Review of Octobre

Octobre (1994)
9/10
You need to take a distance to appreciate this one
3 May 2002
In regards to previous comments, a few things need to be said. First, this movie is not a documentary and it doesn't have the pretension to be one. So I think you need to keep this in mind, and not expect to hear experts come to the camera and give «neutral» and «objective» clarification.

Second, the movie is based on a book written by one of the felquiste. So it would be incorrect to jump to the other extreme and say that the story is «fictionalized». The book, as well as the movie, is written in plain honesty, many years after the events that took place in 1970.

Keeping in mind that the movie depicts the events as seen through the eyes of one of the perpertrators, the movie is extremely effective in showing how Ideals can grasp people, how revolutions (often failed) occur, what it means to believe in something with all your heart.
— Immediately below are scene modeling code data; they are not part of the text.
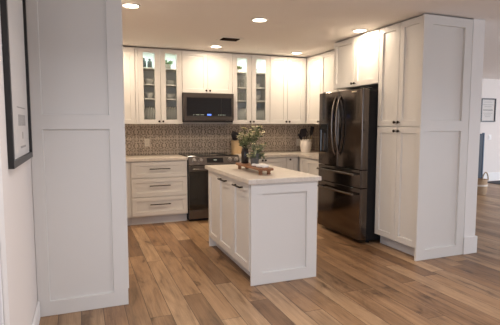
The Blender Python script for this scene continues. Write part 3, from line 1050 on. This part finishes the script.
def utensil(kind, label, base, top, material='utensil', roll=0.0, group=None, wdt=0.035, name=None):
    base, top = Vector(base), Vector(top)
    ax = (top - base)
    L = ax.length
    t = ax.normalized()
    t_ = thing(name or kind, label, 'utensil', tuple(base), 0, group)
    side = Vector((math.cos(roll), math.sin(roll), 0))
    side = (side - t * side.dot(t)).normalized()
    nn = t.cross(side)
    h0 = 0.62 * L
    MB().tube([base, base + t * h0 * 0.5, base + t * (h0 + 0.01)], [0.007, 0.006, 0.005], 8).build('shaft', material, t_, world=True, smooth=45)
    mb = MB()
    hl = L - h0
    if kind == 'spoon' or kind == 'ladle':
        rs = []
        n = 14
        for i in range(9):
            s = i / 8
            w = wdt * math.sin(PI * (0.06 + 0.90 * s)) ** 0.7 * (1 if kind == 'spoon' else 1.1)
            c = base + t * (h0 + hl * s) - nn * (0.014 * math.sin(PI * s))
            rs.append([c + side * w * math.cos(2 * PI * j / n) + nn * 0.006 * math.sin(2 * PI * j / n) - nn * 0.0 for j in range(n)])
        mb.rings(rs)
    elif kind == 'spatula':
        def rect(s, w):
            c = base + t * (h0 + hl * s)
            return [c + side * a * w + nn * b * 0.003 for a, b in ((-1, -1), (1, -1), (1, 1), (-1, 1))]
        mb.rings([rect(0.0, 0.006), rect(0.22, wdt), rect(0.95, wdt * 1.08), rect(1.0, wdt * 0.95)])
        for k in (-1, 0, 1):   # raised ribs between the slots
            c0 = base + t * (h0 + hl * .32) + side * k * wdt * .5
            c1 = base + t * (h0 + hl * .85) + side * k * wdt * .5
            mb.tube([c0, c1], 0.0045, 6)
    elif kind == 'tongs':
        for s_ in (-1, 1):
            mb.tube([base + t * h0, base + t * (h0 + hl * .5) + side * s_ * wdt, base + t * L + side * s_ * wdt * .5], [0.006, 0.008, 0.010], 8)
    else:
        for k in range(6):     # whisk wires
            a = PI * k / 6
            d = side * math.cos(a) + nn * math.sin(a)
            pts = []
            for i in range(9):
                q = i / 8
                pts.append(base + t * (h0 + hl * (1 - abs(2 * q - 1)) ** 0.6) + d * wdt * (1 - 2 * q) * (1 if 0 < i < 8 else 0.1))
            mb.tube(pts, 0.002, 5)
    mb.build({'spoon': 'bowl', 'ladle': 'bowl', 'spatula': 'blade', 'tongs': 'jaws'}.get(kind, 'wires'), material, t_, world=True, smooth=45)
    return t_


G = 'utensils in the cream crock'
zb = 0.945
utensil('spoon', 'black spoon leaning far left out of the cream crock', (CX + .055, CY, zb), (CX - .155, CY - .02, 1.215), roll=.4, group=G, wdt=.036, name='serving_spoon')
utensil('spatula', 'wide black slotted spatula in the cream crock, second from left', (CX - .02, CY - .02, zb), (CX - .050, CY - .02, 1.300), roll=.1, group=G, wdt=.052)
utensil('ladle', 'broad black ladle standing left of centre in the cream crock', (CX - .03, CY + .03, zb), (CX - .075, CY + .03, 1.275), roll=.3, group=G, wdt=.046)
utensil('whisk', 'black whisk standing right of centre in the cream crock', (CX + .02, CY + .02, zb), (CX + .030, CY + .01, 1.275), roll=.2, group=G, wdt=.038)
utensil('spatula', 'narrow black turner leaning right out of the cream crock', (CX + .01, CY - .04, zb), (CX + .112, CY - .03, 1.335), roll=.2, group=G, wdt=.034)
utensil('spoon', 'pale wooden spoon at the right edge of the cream crock', (CX - .02, CY + .0, zb), (CX + .098, CY - .01, 1.205), 'woodspoon', roll=.3, group=G, wdt=.022, name='wooden_spoon')

KX, KY = 0.875, -0.20
cn = thing('utensil_canister', 'pale wooden canister on the counter right of the range', 'canister', (KX, KY, 0.9152))
MB().lathe([(0.0005, 0), (0.078, 0), (0.080, 0.004), (0.084, 0.205), (0.076, 0.206), (0.073, 0.012), (0.0005, 0.012)], n=32).build('body', 'canister', cn, smooth=50)
G = 'black utensils in the wooden canister'
utensil('spoon', 'black spoon leaning left in the pale wooden canister', (KX, KY, .935), (KX - .055, KY - .01, 1.265), roll=.2, group=G, wdt=.055, name='serving_spoon')
utensil('ladle', 'round black ladle at the middle of the pale wooden canister', (KX - .01, KY - .03, .935), (KX - .010, KY - .02, 1.250), roll=.2, group=G, wdt=.045)
utensil('spatula', 'black spatula at the back of the pale wooden canister', (KX + .01, KY + .03, .935), (KX - .025, KY + .03, 1.225), roll=.1, group=G, wdt=.04)

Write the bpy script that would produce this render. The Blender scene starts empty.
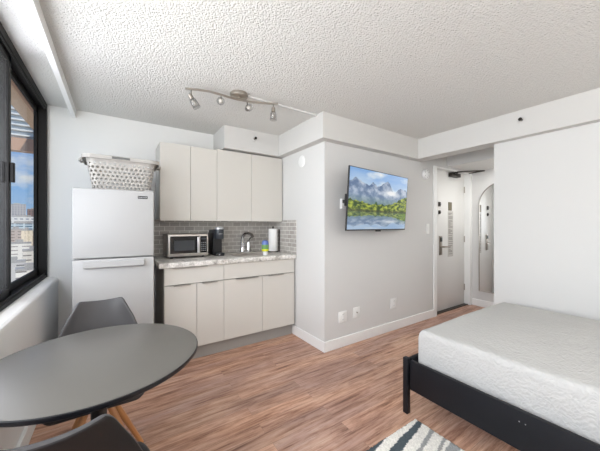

It also shows, and you must be blind not to see this, how events like these might as well take a proportion that was not intended, and that playing with the lives of individuals is not as easy as it might seem in the first place.

Octobre shows the real meaning of politics, of a political event, of a revolution. It shows that political events are never totally black or white.

You might say that because Falardeau is a separatist he doesn't give a neutral or objective point of view, and thus, the movie is biased. I'll be ready to accept this critique when somebody shows me a way to depict such an event in a neutral and objective way. A lot of people won't be able to appreciate Octobre for two possible reasons : a) they lack the necessary background to understand the story, or b) they view the movie as another absurd propaganda from separatists.

Other than that, Falardeau renders very well the tension that builds inside the small house where five people are stuck, waiting for the government to negotiate. It is a very emotional movie ; I saw the movie in Montréal when it came out. There weren't many people in the movie theatre. When the movie ended, I stood up to leave and noticed two older people, a man and a woman. Both we're still looking at the blank screen, silent. I thought that they were probably involved in the FLQ, that they were probably arrested also. Watching this movie must have been very difficult for them, at least this is what their eyes told me.